7. SELLER’S RIGHTS TO SUBCONTRACT: The Seller may subcontract any portion of the work, on any item, subject to this Agreement, but Seller’s obligations and rights hereunder shall not thereby be limited or affected.

8. PROPRIETARY RIGHTS: The sale of the Product(s) hereunder to Buyer shall in no way be deemed to confer upon Buyer any right, interest or license, in any patents, patent applications or design copyrights the Seller may have covering the Product(s). The Seller retains, for itself, all proprietary rights in and to all designs, engineering details and other data and materials pertaining to any Product(s) supplied by Seller and to all discoveries, inventions, patents and other proprietary rights arising out of the work done by the Seller in connection with the Product(s), or with any and all Product(s) developed by the Seller, as a result thereof, including the sole right to manufacture any and all such Product(s). The Buyer warrants that it will not divulge, disclose or in any way distribute or make use of such information and that it will not manufacture or engage to have manufactured such Product(s).
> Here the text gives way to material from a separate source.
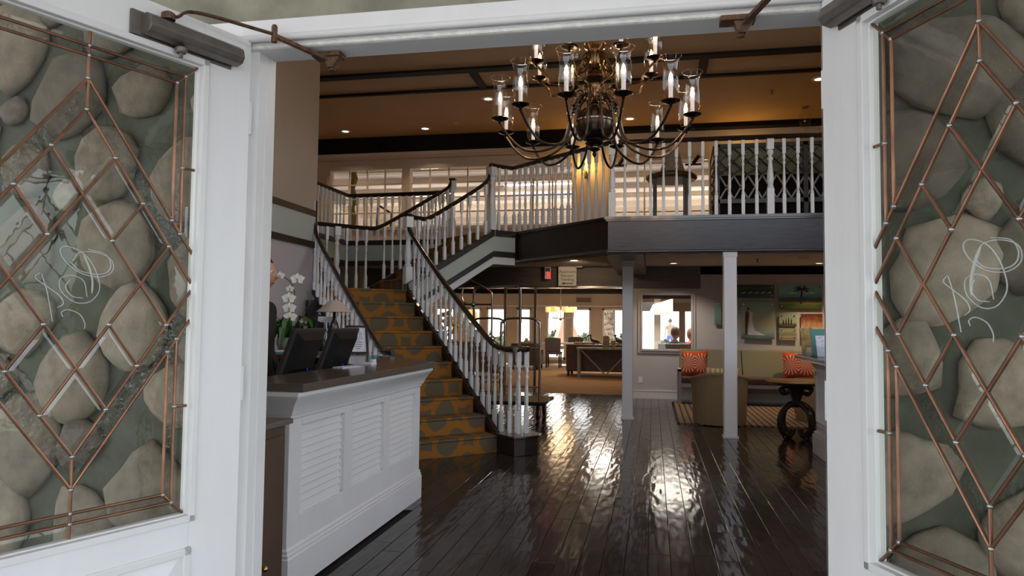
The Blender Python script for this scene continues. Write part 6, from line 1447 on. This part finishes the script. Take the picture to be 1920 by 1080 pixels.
# ---------------------------------------------------------------- people
def person(label, spine, limbs, head, clothes, loc, yaw_, hair, group=None, scale=1):
    """one continuous skinned body; clothes colours go to faces by region; head with features as parts"""
    root = thing('person', label, 'person', (0,0,0), group, False)
    V = []; E = []; Rr = []
    def chain(pts, start=None):
        prev = start
        for p, r in pts:
            V.append(p); Rr.append(r); i = len(V)-1
            if prev is not None: E.append((prev, i))
            prev = i
        return prev
    chain(spine); idx = {k: k for k in range(len(spine))}
    for at, pts in limbs: chain(pts, at)
    me = bpy.data.meshes.new('body'); me.from_pydata(V, E, []); o = bpy.data.objects.new('tmpbody', me); col.objects.link(o)
    sk = o.modifiers.new('skin', 'SKIN'); sk.use_smooth_shade = True; ss = o.modifiers.new('sub', 'SUBSURF'); ss.levels = 2
    if not me.skin_vertices: return root
    for i, r in enumerate(Rr): me.skin_vertices[0].data[i].radius = (r[0], r[1]) if isinstance(r, tuple) else (r, r)
    me.skin_vertices[0].data[0].use_root = True
    dg = bpy.context.evaluated_depsgraph_get(); m2 = bpy.data.meshes.new_from_object(o.evaluated_get(dg)); bpy.data.objects.remove(o)
    m2.name = 'body'; m2.materials.clear()
    names = []
    for p in m2.polygons:
        k = clothes(p.center)
        if k not in names: names.append(k)
        p.material_index = names.index(k)
    for k in names: m2.materials.append(MAT[k])
    b_ = bpy.data.objects.new('body', m2); col.objects.link(b_); b_.parent = root
    hc = Vector(head); hb = MB().ball(tuple(hc), .105, 20, 14, (.74,.92,1.12))
    hb.v = [(x, y+(.018*math.exp(-((x/.018)**2+((z-hc.z+.012)/.03)**2)) if y > hc.y+.05 else 0), z) for x, y, z in hb.v]
    hd = hb.build('head', 'skin', root, smooth=True)
    MB().tube([(hc.x,hc.y+.088,hc.z+.012),(hc.x,hc.y+.112,hc.z-.022),(hc.x,hc.y+.090,hc.z-.034)], [.008,.014,.012], 8).build('nose', 'skin', hd, smooth=True)
    for s in (-1,1):
        MB().ball((hc.x+s*.031,hc.y+.083,hc.z+.012), .011, 8, 6).build('eye', 'petal', hd, smooth=True); MB().ball((hc.x+s*.031,hc.y+.092,hc.z+.012), .0055, 8, 6).build('pupil', 'hair', hd, smooth=True)
        MB().ball((hc.x+s*.078,hc.y-.005,hc.z-.005), .022, 8, 6, (.4,.8,1.2)).build('ear', 'skin', hd, smooth=True)
    MB().ball((hc.x,hc.y+.082,hc.z-.058), .020, 8, 6, (1.1,.4,.35)).build('mouth', 'skin_lip', hd, smooth=True)
    if hair:
        hm = MB().ball((hc.x,hc.y-.014,hc.z+.018), .110, 20, 12, (.80,.94,1.10))
        keep = [i for i, f in enumerate(hm.f) if all((hm.v[j][1] < hc.y+.045 or hm.v[j][2] > hc.z+.075) and hm.v[j][2] > hc.z-.055 for j in f)]
        hm.f = [hm.f[i] for i in keep]; hm.mi = [0]*len(hm.f); hm.build('hair', hair, hd, smooth=True)
    root.location = loc; root.rotation_euler = (0,0,yaw_); root.scale = (scale,)*3; return root

def hand(at, d, s):  # palm and five fingers as short chains
    P = Vector(at); D = Vector(d).normalized(); S = Vector(s); out = []
    return P, D, S
def arm_chain(sh, el, wr, out):
    sh, el, wr = Vector(sh), Vector(el), Vector(wr); d = (wr-el).normalized(); palm = wr+d*.07
    return [(tuple(sh), .052), (tuple(sh.lerp(el,.5)), .044), (tuple(el), .038), (tuple(el.lerp(wr,.6)), .032), (tuple(wr), .025), (tuple(palm), (.036,.018))]
def fingers(limbs, base_idx, palm, d, side):
    d = Vector(d).normalized(); s = Vector(side).normalized()
    for k, (o, L) in enumerate(((-.026,.062),(-.009,.074),(.009,.070),(.026,.055))):
        b = Vector(palm)+s*o; limbs.append((base_idx, [(tuple(b+d*.02), .0085), (tuple(b+d*(.02+L*.5)), .008), (tuple(b+d*(.02+L)+Vector((0,.012,0))), .0065)]))
    b = Vector(palm)-d*.035+s*-.034; limbs.append((base_idx, [(tuple(b), .010), (tuple(b+d*.03+s*-.016), .009), (tuple(b+d*.058+s*-.020), .0075)]))
def standing(label, shirt, pants, loc, yaw_, hair, scale=1, group=None):
    sp_ = [((0,0,.95),(.15,.10)),((0,0,1.10),(.135,.095)),((0,0,1.27),(.16,.105)),((0,0,1.40),(.15,.09)),((0,.0,1.475),(.062,.06)),((0,.012,1.53),(.052,.052))]
    lim = []; n = len(sp_)
    def add(at, pts): 
        nonlocal n
        lim.append((at, pts)); n += len(pts); return n-1
    for s in (-1,1):
        add(0, [((s*.095,0,.88),(.088,.095)),((s*.105,.01,.70),.075),((s*.105,.015,.49),.055),((s*.105,0,.30),.052),((s*.105,-.01,.10),.036),((s*.11,.02,.045),(.040,.035)),((s*.12,.14,.03),(.042,.026))])
        e = add(3, [((s*.17,0,1.405),.058)]+arm_chain((s*.205,0,1.36),(s*.25,-.02,1.10),(s*.235,.10,.88),None))
        p = (s*.231,.135,.82); f = []; fingers(f, e, p, (-.02*s,.25,-1), (0,1,0) if s > 0 else (0,1,0))
        for at, pts in f: add(at, pts)
    def cl(c):
        if abs(c.x) > .18 and c.z < .93: return 'skin'
        if c.z < .07: return 'black_plastic'
        if c.z < .97: return pants
        if c.z < 1.47: return shirt
        return 'skin'
    return person(label, sp_, lim, (0,.03,1.635), cl, loc, yaw_, hair, group, scale)
def seated(label, shirt, pants, loc, yaw_, hair, scale=1, group=None):
    sp_ = [((0,0,.52),(.155,.12)),((0,.02,.68),(.14,.10)),((0,.03,.86),(.165,.11)),((0,.02,.99),(.15,.09)),((0,.03,1.065),(.062,.06)),((0,.045,1.12),(.052,.052))]
    lim = []; n = len(sp_)
    def add(at, pts):
        nonlocal n
        lim.append((at, pts)); n += len(pts); return n-1
    for s in (-1,1):
        add(0, [((s*.09,.08,.51),(.09,.085)),((s*.11,.28,.52),.075),((s*.12,.46,.51),.056),((s*.12,.46,.30),.050),((s*.12,.45,.10),.036),((s*.12,.47,.045),(.04,.035)),((s*.13,.58,.03),(.042,.026))])
        e = add(3, [((s*.175,.02,.995),.058)]+arm_chain((s*.21,.03,.95),(s*.25,.06,.70),(s*.16,.30,.62),None))
        p = (s*.14,.37,.60); f = []; fingers(f, e, p, (-s*.3,1,-.1), (1,.3,0))
        for at, pts in f: add(at, pts)
    def cl(c):
        if c.z < .075: return 'black_plastic'
        if abs(c.x) < .2 and c.y > .26 and c.z > .585: return 'skin'
        if c.z < .60 and (c.y > -.2): return pants
        if c.z < 1.06: return shirt
        return 'skin'
    return person(label, sp_, lim, (0,.06,1.225), cl, loc, yaw_, hair, group, scale)
standing('person in a dark suit standing behind the counter, mostly hidden by the left jamb', 'suit_black', 'suit_black', (-2.72, 4.55, 0), math.radians(-85), 'hair', 1.02)
standing('person in a pale shirt and blue jeans standing out on the sunny terrace, back turned', 'shirt_pale', 'jeans', (.75, 32, 0), .3, 'hair_grey', .95)
seated('seated person in a green shirt, head turned away, nearest inside the square window', 'shirt_green', 'jeans', (.42, 14.62, -.03), -.5, 'hair_brown', 1.0)
seated('seated person in a red top beside the person in green behind the square window', 'shirt_red', 'jeans', (.80, 15.05, -.03), .6, 'hair_brown', .98)
bn = thing('sunroom_bench', 'brown high backed bench behind the square window', 'bench', (.55,14.3,0)); MB().box(.10,14.10,.0,1.25,14.18,1.0).build('back', 'brown_leather', bn, bevel=.015); MB().box(.10,14.18,0,1.25,14.75,.37).build('seat', 'brown_leather', bn, bevel=.02)
ttb = thing('terrace_table', 'small dark patio table outside the sunroom', 'table', (.25,18.4,0)); MB().lathe([(0,.70),(.40,.70),(.40,.73),(0,.73)], 24, (.25,18.4,0)).build('tabletop', 'black_plastic', ttb); MB().lathe([(.25,0),(.25,.02),(.04,.05),(.04,.70)], 12, (.25,18.4,0)).build('pedestal', 'black_plastic', ttb)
9. LIMITATION OF LIABILITY: (a) The Seller will not be liable for loss, damages or penalty resulting from delay in delivery of Product(s) when such delay is due to causes beyond the reasonable control of the Seller, including, without limitation, supplier delay, force majeure, Act of God, labor unrest, fire, explosion or earthquake. In any such event, the delivery date will be deemed extended for a period equal to the delay. (b) The Seller’s liability under, for breach of, or arising out of the agreement, and/or sale will be limited to repair or replacement of any defective Product(s) or a refund of the purchase price of the Product(s) at the the Seller’s sole option as set for in paragraph (6) above. In no event will the Seller be liable for the costs of procurement of substituted Products by the Buyer, not will the Seller be liable for any special, consequential, incidental or other damages including without limitation, loss of profit, whether or not the Seller has been advised of the possibility of such loss, however caused, whether for breach, or repudiation of contract, breach of warranty, negligence or otherwise. This exclusion included any liability that may arise out of third party claims against the Buyer. The essential purpose of this provision is to limit the potential liability of the Seller arising out of this Agreement and/or sale.

10. SUBSTITUTIONS AND MODIFICATIONS: The Seller will have the right to make substitutions and modifications of the specifications of Product(s) sold by the Seller, provided that such substitutions and modifications will not materially affect overall Product performance.

11. ATTORNEY’S FEES AND COSTS: Reasonable attorney’s fees and costs will be awarded to the prevailing party in the event of litigation involving the enforcement or interpretation of this Agreement.